Turbulent mixing in the deep ocean is thought to be caused by the dissipation of internal gravity waves, but the mechanisms of wave breaking and how much it contributes to mixing remain open questions. In this study, we develop a new technique for direct numerical simulation of wave-driven turbulent mixing. Since the spatial scale of internal waves is typically much larger than the scales of turbulence, fully incorporating both the waves and turbulence in a model requires high computational cost, and thereby out of our scope. Alternatively, we cut out a small domain periodically distorted by an unresolved large-scale internal wave, and simulate the generation, evolution, and dissipation of turbulence within it. This method enables us to evaluate the conversion of both kinetic and potential energy from a wave to turbulence, unlike many previous studies that considered mixing caused by a vertically-sheared horizontal flow.

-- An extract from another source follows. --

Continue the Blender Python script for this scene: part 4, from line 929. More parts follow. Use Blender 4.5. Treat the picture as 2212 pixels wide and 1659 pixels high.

This time, we demonstrate a particular case, turbulence generation in a small-amplitude internal wave. Even though this wave does not cause any overturn or shear instabilities, a striped pattern of disturbance is exponentially amplified due to parametric instability. When the amplitude of this disturbance reaches a threshold level, secondary instability arises to produce much smaller-scale random fluctuations. Passing through these two stages, wave energy is transferred into turbulence energy and will be eventually dissipated. Different from the classical Kelvin-Helmholtz instability, a large part of the turbulent potential energy is supplied from the outer wave component and is directly used for mixing to raise the background potential energy. The resulting mixing efficiency is higher than the typical value in the ocean by several factors, a finding to be explored further in future studies.